Guess who’s back?

'BASS-A-NOVA': Yup, they're bacl! (John Tegmeyer)
‘BASS-A-NOVA’: Yup, they’re b-b-b-ack! (John Tegmeyer)

Last summer, there were bass — lots and lots of bass — as well as aggressive tilapia. And as just about anyone who has fished the L.A. River will tell you, both species are a heck of a lot easier to catch than our crafty carp. Targeting bass, you can do dumb things like muff your cast or take some drag on your line, and still recover and hook up. With carp, mostly, it’s one and done.

Then “poof.”

After last season’s first rain, all the bass disappeared. Because our river is currently more of a causeway without significant structure, what was solid fact one day vanished the next, as uneven flows swept away everything in their paths, including the bass that many of us watched grow to healthy sizes. That’s one of the beauties of catch and release: you can actually watch the fish mature through the season.

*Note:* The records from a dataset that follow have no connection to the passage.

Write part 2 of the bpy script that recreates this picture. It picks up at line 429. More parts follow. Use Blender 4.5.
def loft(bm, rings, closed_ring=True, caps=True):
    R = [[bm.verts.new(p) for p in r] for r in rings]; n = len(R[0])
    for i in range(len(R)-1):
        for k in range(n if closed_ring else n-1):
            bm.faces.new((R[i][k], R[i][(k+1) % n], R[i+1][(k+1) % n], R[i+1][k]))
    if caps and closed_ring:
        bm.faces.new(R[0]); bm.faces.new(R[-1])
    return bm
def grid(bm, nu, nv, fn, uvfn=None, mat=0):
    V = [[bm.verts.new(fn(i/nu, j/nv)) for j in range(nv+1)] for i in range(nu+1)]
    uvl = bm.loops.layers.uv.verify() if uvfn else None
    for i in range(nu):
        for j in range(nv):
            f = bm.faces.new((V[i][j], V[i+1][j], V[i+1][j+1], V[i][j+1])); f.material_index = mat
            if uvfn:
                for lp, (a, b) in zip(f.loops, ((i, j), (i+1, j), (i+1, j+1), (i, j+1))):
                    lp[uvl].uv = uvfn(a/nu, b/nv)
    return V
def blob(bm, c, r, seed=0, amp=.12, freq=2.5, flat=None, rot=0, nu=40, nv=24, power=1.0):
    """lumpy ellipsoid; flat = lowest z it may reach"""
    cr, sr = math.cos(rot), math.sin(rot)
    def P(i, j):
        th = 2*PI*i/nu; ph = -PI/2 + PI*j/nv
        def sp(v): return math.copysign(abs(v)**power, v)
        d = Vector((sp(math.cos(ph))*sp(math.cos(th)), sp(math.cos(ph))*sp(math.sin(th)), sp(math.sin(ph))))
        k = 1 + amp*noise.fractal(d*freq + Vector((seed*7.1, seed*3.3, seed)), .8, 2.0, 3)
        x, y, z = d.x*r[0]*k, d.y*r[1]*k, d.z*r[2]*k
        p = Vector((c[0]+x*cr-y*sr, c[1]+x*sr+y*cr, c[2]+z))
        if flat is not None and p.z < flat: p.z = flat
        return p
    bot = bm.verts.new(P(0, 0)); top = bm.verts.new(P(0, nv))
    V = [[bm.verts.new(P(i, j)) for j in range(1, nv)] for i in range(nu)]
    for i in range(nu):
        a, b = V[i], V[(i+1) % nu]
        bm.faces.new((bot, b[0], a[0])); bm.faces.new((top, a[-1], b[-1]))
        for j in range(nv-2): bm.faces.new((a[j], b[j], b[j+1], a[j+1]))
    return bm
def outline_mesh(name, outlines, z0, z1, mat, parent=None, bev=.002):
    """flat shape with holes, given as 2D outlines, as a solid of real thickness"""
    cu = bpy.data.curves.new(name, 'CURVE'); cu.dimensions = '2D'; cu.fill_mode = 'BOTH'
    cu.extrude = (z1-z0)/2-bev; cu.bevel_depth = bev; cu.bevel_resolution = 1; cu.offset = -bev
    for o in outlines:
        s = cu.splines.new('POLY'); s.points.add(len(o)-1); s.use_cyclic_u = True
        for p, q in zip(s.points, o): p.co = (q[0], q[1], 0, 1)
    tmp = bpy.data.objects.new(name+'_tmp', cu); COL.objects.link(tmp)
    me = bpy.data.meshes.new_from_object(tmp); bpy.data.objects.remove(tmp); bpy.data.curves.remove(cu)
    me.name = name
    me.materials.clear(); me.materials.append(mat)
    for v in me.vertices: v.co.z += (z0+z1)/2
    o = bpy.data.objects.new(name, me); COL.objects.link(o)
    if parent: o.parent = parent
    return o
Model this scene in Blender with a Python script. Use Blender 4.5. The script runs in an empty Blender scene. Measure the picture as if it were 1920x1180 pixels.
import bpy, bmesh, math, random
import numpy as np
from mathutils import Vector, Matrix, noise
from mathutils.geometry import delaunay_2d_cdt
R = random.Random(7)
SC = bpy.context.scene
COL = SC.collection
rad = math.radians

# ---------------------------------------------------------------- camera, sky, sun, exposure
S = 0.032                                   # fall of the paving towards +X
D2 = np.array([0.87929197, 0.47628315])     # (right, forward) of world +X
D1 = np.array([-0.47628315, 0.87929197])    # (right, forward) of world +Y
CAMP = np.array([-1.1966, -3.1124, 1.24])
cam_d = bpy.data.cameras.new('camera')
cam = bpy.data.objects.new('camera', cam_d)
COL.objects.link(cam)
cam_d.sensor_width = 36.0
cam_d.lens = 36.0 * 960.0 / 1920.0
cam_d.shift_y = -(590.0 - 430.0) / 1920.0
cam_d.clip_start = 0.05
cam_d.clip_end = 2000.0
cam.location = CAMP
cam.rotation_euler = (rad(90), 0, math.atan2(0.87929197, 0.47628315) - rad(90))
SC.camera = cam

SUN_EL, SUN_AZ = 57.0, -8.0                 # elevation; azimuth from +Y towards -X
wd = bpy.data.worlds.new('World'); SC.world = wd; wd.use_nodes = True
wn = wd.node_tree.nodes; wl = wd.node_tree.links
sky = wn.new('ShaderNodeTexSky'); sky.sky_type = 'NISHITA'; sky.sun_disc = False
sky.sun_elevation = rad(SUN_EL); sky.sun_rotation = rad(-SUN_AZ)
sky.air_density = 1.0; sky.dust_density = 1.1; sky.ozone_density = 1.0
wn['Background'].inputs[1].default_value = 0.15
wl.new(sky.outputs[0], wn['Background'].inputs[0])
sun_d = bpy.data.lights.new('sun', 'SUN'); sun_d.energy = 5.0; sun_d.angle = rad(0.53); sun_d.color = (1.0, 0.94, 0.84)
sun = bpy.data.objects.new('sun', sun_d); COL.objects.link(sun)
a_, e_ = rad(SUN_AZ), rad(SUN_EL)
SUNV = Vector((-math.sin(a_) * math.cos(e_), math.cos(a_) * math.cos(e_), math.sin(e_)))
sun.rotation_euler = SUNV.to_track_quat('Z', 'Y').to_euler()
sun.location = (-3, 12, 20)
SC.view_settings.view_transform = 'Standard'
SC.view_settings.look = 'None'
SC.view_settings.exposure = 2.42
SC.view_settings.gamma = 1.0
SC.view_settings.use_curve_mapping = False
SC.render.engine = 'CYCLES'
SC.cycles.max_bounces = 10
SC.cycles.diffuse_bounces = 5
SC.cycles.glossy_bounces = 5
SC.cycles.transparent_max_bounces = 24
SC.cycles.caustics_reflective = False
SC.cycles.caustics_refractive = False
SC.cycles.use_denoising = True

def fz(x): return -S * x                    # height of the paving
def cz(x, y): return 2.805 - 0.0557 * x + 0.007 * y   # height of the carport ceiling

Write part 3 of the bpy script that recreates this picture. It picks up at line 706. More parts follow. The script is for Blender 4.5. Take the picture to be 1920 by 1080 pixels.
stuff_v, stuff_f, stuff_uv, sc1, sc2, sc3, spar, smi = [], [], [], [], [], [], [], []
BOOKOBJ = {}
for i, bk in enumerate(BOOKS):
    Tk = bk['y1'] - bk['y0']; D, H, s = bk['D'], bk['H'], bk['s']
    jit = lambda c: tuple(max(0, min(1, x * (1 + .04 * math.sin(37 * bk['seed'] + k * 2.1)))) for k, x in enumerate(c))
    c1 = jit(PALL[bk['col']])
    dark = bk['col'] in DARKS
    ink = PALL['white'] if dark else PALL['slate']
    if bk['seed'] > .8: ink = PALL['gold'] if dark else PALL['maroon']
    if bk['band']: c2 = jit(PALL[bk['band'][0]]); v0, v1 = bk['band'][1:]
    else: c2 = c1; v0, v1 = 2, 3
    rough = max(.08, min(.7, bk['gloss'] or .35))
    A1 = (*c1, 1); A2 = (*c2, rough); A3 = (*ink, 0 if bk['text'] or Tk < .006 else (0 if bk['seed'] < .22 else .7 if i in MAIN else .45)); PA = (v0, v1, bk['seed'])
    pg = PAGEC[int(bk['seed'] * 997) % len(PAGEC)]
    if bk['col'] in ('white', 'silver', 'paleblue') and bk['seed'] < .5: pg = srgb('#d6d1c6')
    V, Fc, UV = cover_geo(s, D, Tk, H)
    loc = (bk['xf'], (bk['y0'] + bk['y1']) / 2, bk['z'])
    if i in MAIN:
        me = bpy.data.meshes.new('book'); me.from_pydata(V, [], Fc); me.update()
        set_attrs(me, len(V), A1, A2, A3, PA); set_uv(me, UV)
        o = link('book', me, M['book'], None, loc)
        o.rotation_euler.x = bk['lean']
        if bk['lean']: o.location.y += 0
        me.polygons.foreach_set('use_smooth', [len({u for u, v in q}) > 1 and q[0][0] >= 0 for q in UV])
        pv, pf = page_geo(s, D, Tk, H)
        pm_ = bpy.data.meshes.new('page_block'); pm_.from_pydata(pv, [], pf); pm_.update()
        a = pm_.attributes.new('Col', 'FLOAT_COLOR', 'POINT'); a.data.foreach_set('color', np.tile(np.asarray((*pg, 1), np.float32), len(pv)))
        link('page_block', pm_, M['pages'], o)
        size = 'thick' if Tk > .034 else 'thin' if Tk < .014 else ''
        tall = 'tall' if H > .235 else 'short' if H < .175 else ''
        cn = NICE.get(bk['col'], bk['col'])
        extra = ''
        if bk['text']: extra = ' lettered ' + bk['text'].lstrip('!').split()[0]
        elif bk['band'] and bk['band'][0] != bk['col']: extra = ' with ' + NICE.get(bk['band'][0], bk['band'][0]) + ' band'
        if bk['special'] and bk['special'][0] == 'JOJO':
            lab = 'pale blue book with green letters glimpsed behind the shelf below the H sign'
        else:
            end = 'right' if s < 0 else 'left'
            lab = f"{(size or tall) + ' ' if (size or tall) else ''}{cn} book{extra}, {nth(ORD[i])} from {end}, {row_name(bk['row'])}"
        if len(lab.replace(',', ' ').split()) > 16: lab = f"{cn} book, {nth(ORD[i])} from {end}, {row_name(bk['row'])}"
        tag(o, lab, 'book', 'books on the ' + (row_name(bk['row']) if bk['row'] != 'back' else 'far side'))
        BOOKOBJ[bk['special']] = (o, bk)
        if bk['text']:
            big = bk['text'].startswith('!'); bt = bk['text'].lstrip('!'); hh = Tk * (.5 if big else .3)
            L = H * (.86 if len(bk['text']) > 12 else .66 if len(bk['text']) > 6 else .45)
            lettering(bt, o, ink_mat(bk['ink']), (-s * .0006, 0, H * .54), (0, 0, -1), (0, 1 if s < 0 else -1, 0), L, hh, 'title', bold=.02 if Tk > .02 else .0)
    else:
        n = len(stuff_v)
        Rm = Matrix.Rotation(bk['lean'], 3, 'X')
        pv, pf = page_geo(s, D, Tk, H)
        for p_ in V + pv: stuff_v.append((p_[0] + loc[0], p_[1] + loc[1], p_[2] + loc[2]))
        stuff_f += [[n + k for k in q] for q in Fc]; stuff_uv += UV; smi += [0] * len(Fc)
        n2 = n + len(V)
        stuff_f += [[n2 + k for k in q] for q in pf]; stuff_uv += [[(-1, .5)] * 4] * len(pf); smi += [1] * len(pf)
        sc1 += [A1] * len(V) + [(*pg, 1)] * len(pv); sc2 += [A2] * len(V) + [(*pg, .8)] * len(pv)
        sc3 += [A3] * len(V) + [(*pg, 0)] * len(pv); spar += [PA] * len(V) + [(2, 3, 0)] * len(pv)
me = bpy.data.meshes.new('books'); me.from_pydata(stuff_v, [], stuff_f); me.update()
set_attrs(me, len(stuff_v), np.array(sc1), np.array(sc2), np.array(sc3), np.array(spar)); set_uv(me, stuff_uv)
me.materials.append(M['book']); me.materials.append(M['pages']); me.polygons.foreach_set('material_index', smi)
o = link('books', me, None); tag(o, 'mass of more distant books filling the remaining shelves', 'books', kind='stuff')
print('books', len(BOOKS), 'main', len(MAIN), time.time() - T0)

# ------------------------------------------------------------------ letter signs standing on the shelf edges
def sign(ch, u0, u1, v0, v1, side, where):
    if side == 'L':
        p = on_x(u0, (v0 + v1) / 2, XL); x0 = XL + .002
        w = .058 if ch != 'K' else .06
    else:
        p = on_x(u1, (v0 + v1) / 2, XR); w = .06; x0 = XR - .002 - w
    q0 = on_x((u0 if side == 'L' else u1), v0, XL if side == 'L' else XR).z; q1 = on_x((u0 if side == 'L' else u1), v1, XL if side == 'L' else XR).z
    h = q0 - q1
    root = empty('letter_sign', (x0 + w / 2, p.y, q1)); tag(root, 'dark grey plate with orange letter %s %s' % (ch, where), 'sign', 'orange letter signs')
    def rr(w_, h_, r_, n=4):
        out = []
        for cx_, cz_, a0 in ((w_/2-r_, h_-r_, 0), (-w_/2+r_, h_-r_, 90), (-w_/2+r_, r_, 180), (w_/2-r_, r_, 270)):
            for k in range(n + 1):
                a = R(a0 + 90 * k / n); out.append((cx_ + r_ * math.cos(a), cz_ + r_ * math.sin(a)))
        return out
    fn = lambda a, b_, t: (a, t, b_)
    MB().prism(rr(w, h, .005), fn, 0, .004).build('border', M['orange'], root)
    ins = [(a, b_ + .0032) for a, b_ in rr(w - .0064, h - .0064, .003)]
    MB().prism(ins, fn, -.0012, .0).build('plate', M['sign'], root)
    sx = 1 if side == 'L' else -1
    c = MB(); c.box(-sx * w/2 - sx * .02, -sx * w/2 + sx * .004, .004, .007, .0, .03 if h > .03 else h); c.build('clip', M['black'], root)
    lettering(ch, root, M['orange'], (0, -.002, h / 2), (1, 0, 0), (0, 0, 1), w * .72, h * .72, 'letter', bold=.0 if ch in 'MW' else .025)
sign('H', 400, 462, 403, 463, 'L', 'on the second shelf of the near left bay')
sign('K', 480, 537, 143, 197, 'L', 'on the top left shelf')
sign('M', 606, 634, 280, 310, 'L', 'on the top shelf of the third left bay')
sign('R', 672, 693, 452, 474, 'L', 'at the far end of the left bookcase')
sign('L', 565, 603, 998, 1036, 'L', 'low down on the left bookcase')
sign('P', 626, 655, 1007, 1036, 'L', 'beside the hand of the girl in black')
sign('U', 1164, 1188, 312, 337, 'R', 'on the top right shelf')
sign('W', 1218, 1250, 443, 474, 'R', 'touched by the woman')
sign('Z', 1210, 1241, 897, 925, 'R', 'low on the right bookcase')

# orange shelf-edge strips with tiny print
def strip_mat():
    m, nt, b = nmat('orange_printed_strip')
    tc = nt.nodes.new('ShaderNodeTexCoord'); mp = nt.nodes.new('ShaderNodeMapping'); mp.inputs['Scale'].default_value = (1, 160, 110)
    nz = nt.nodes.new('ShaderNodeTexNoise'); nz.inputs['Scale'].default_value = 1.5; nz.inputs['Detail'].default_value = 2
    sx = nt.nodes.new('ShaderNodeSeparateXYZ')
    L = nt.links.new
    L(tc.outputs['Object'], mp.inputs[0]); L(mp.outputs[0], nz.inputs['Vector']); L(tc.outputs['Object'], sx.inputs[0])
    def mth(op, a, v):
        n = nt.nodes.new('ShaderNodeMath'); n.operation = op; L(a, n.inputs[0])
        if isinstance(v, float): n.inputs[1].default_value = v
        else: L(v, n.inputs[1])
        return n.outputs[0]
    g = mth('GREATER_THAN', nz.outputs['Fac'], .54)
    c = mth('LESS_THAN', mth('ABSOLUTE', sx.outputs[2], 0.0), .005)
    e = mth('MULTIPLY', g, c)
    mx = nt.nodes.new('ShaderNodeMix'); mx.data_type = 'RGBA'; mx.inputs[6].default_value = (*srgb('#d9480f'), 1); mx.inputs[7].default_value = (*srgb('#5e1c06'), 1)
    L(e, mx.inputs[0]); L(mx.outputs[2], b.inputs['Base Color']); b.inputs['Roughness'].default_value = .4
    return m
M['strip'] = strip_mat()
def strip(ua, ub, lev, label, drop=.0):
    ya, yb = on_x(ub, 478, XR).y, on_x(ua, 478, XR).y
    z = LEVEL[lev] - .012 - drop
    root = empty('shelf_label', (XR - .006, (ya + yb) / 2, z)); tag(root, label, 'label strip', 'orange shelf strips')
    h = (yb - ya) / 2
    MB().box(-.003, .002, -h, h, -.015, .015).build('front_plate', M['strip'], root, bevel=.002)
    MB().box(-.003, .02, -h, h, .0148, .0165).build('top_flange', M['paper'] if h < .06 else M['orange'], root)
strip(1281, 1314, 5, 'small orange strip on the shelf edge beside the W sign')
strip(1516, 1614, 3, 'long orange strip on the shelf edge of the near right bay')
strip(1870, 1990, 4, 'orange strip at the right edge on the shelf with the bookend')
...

“Wonder where they went?” asked John Tegmeyer, which was truly said in hindsight, as yesterday he found a new Motherlode.

Maybe we can all file our “what the heck happened?” under the line from an old Joni Mitchell song, “Big Yellow Taxi”:

“Don’t it always seem to go
You don’t know what you got
Till it’s gone
They paved paradise
And put up a parking lot”

In the case of our river, the opposite will hopefully be true: our paved parking lot will gradually become something entirely more heavenly.

So, until fall’s predicted El Nino teaches us what rain really feels like, and the bass once again go missing, get out there.

Roland Trevino has been consistently hooking up on prince nymphs, instead of his usual fav, white poppers.

See you on the river, Jim Burns

One thought on “Guess who’s back?”

  1. That’s good news, it’s too bad more of the River is not, at the least, broken up with exposed rip rap.